Written request: Check each line of the material below, and copy it if it holds the string "scene".

━━ Provided material ━━

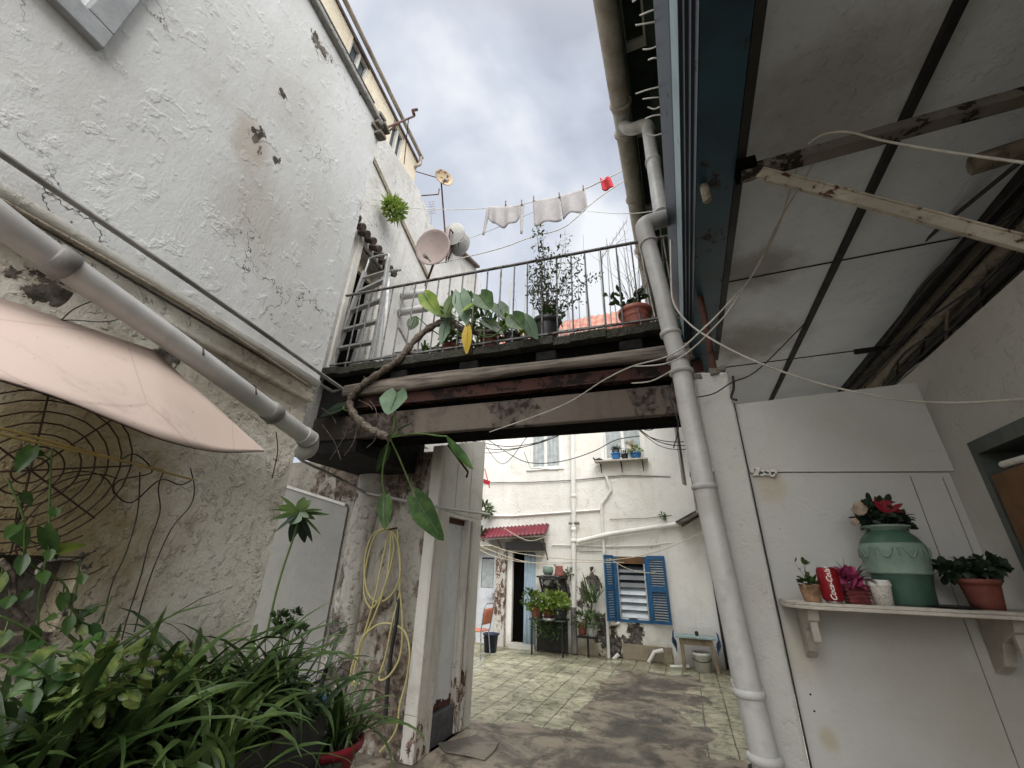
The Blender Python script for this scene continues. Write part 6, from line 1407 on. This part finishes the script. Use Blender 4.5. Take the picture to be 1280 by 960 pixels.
for (pts, lab) in (([(600, 676), (640, 690), (700, 698), (760, 700), (820, 690), (880, 665), (900, 655)], 'cream line across the courtyard above the blue window, top one'), ([(600, 682), (640, 698), (680, 705), (715, 704)], 'cream line sagging in front of the far doorway, middle one'), ([(597, 686), (620, 696), (660, 703), (720, 703), (780, 703)], 'cream line sagging in front of the far doorway, lowest one'), ([(630, 660), (650, 672), (665, 676), (684, 670)], 'short cream line over the red awning'), ([(762, 698), (785, 711), (810, 716), (822, 714)], 'cream line drooping across the blue window')):
    MB().tube(cpt([at(px, py, 'y', 8.2) for px, py in pts]), .007, 6).build('courtyard_line', M['wirec'], label=lab, cat='line')
MB().tube([at(655, 565, 'y', 9.4), at(663, 585, 'y', 9.4), at(698, 588, 'y', 9.4)], .01, 5).build('cable', M['pvcd'], label='curled grey cable end below the left upper window', cat='cable')

# ================================================================== red-roofed house beyond
rh = thing('house', 'distant house with orange tiled roof seen over the footbridge', 'house', (-3, 13, 0))
RY = 11.8
def T_(px, py): return at(px, py, 'y', RY)
ra, rb_, rc, rd = T_(560, 432), T_(806, 398), T_(806, 380), T_(560, 410)
MB().bb((-8.5, RY+.25, 0), (-.2, RY+3, rb_.z-.02)).build('wall', M['beige'], rh)
def rt(u, v):
    x = -8.6+8.45*u; z0_ = rb_.z-.08; return V((x, RY+.75*v, z0_+1.02*v+.035*math.sin(u*8.45/.24*math.pi*2)))
MB().grid(rt, 280, 6).build('roof', M['rooftile'], rh, solid=.03)
MB().bb((-8.6, RY+.0, rb_.z-.16), (-.2, RY+.06, rb_.z-.09)).build('fascia', M['terra'], rh)

# ================================================================== sky and light
W = bpy.data.worlds.new('World'); bpy.context.scene.world = W; W.use_nodes = True
nt = W.node_tree; N = nt.nodes; K = nt.links; N.clear()
out = N.new('ShaderNodeOutputWorld'); b1 = N.new('ShaderNodeBackground'); b2 = N.new('ShaderNodeBackground'); mx = N.new('ShaderNodeMixShader')
SEL, SAZ = R(48), R(150)                    # sun high, behind the camera to the right
sky = N.new('ShaderNodeTexSky'); sky.sky_type = 'NISHITA'; sky.sun_disc = False; sky.sun_elevation = SEL; sky.sun_rotation = SAZ
K.new(sky.outputs[0], b1.inputs[0]); b1.inputs[1].default_value = .10
tc = N.new('ShaderNodeTexCoord'); mp = N.new('ShaderNodeMapping'); mp.inputs[3].default_value = (1, 1, 1.3); K.new(tc.outputs['Generated'], mp.inputs[0])
def wn_(s, d, r, dist): n = N.new('ShaderNodeTexNoise'); K.new(mp.outputs[0], n.inputs['Vector']); n.inputs['Scale'].default_value = s; n.inputs['Detail'].default_value = d; n.inputs['Roughness'].default_value = r; n.inputs['Distortion'].default_value = dist; return n.outputs[0]
cr = N.new('ShaderNodeValToRGB'); e = cr.color_ramp.elements
e[0].position = .37; e[0].color = (.44, .475, .57, 1); e[1].position = .62; e[1].color = (.90, .93, .97, 1)
m_ = e.new if hasattr(e, 'new') else None
q = e.new(.5); q.color = (.63, .675, .77, 1)
K.new(wn_(1.7, 5, .5, .5), cr.inputs[0])
# dome brightened round the sun, out of view, as added fill for the courtyard
dt = N.new('ShaderNodeVectorMath'); dt.operation = 'DOT_PRODUCT'; K.new(tc.outputs['Generated'], dt.inputs[0])
SD = V((math.sin(SAZ)*math.cos(SEL), math.cos(SAZ)*math.cos(SEL), math.sin(SEL))); dt.inputs[1].default_value = SD
mr = N.new('ShaderNodeMapRange'); mr.interpolation_type = 'SMOOTHSTEP'; K.new(dt.outputs['Value'], mr.inputs[0]); mr.inputs[1].default_value = .42; mr.inputs[2].default_value = .95; mr.inputs[3].default_value = 1.13; mr.inputs[4].default_value = 6.6
wm = N.new('ShaderNodeMix'); wm.data_type = 'RGBA'; mr2 = N.new('ShaderNodeMapRange'); K.new(dt.outputs['Value'], mr2.inputs[0]); mr2.inputs[1].default_value = .35; mr2.inputs[2].default_value = .8
K.new(mr2.outputs[0], wm.inputs[0]); K.new(cr.outputs[0], wm.inputs[6]); wm.inputs[7].default_value = (.86, .85, .83, 1)
K.new(wm.outputs[2], b2.inputs[0]); K.new(mr.outputs[0], b2.inputs[1])
mx.inputs[0].default_value = .9; K.new(b1.outputs[0], mx.inputs[1]); K.new(b2.outputs[0], mx.inputs[2]); K.new(mx.outputs[0], out.inputs[0])
sl = bpy.data.lights.new('sun', 'SUN'); sl.energy = 1.4; sl.angle = R(30); sl.color = (1, .98, .95)
so_ = bpy.data.objects.new('sun', sl); C.objects.link(so_); so_.rotation_euler = SD.to_track_quat('Z', 'Y').to_euler()

sc0 = bpy.context.scene
sc0.view_settings.view_transform = 'Standard'; sc0.view_settings.look = 'None'; sc0.view_settings.exposure = 0; sc0.view_settings.gamma = 1
sc0.render.engine = 'CYCLES'; sc0.cycles.use_denoising = True; sc0.cycles.max_bounces = 8; sc0.cycles.diffuse_bounces = 5; sc0.cycles.caustics_reflective = False; sc0.cycles.caustics_refractive = False
for o in bpy.data.objects:
    if '_o' in o: del o['_o']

━━━

Worked answer:
The Blender Python script for this scene continues. Write part 6, from line 1407 on. This part finishes the script. Use Blender 4.5. Take the picture to be 1280 by 960 pixels.
W = bpy.data.worlds.new('World'); bpy.context.scene.world = W; W.use_nodes = True
sc0 = bpy.context.scene